Frozen lake on the Red Planet?
Scientists led by John Murray of UK's Open University say the evidence comes from pictures sent home by European Space Agency's Mars Express orbiter.

Claims that life or the potential for it exists on Mars were boosted on Wednesday when scientists declared they saw the remains of a frozen sea on the planet's surface and speculated the ice may hold preserved organisms.
Planetary geologists led by John Murray of Britain's Open University said the evidence comes from pictures sent home by the European Space Agency's Mars Express orbiter.
High resolution, stereoscopic images reveal a flat, "plate-like terrain" in the region of southern Elysium Planitia, near the Martian equator, that appears remarkably like fields of pack ice on Earth, they say.
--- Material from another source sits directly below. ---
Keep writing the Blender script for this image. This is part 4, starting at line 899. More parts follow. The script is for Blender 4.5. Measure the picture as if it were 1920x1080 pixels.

The "frozen lake" measures about 800 by 900 kilometres long and is probably about 45 metres deep on average, making it similar in size and depth to the North Sea.
"If our interpretation is confirmed, this is a place that might preserve evidence of primitive life, if it has ever developed on Mars," the group ventures in Nature, the British science weekly.
The apparent lake lies at the west end of Athabasca Vallis, an outflow channel leading from a trench called Cerberus Fossae.
Murray's team contends the water is the relic of an ocean created from sub-surface ice that was melted by volcanic activity and gushed to the surface along the Cerberus Fossae.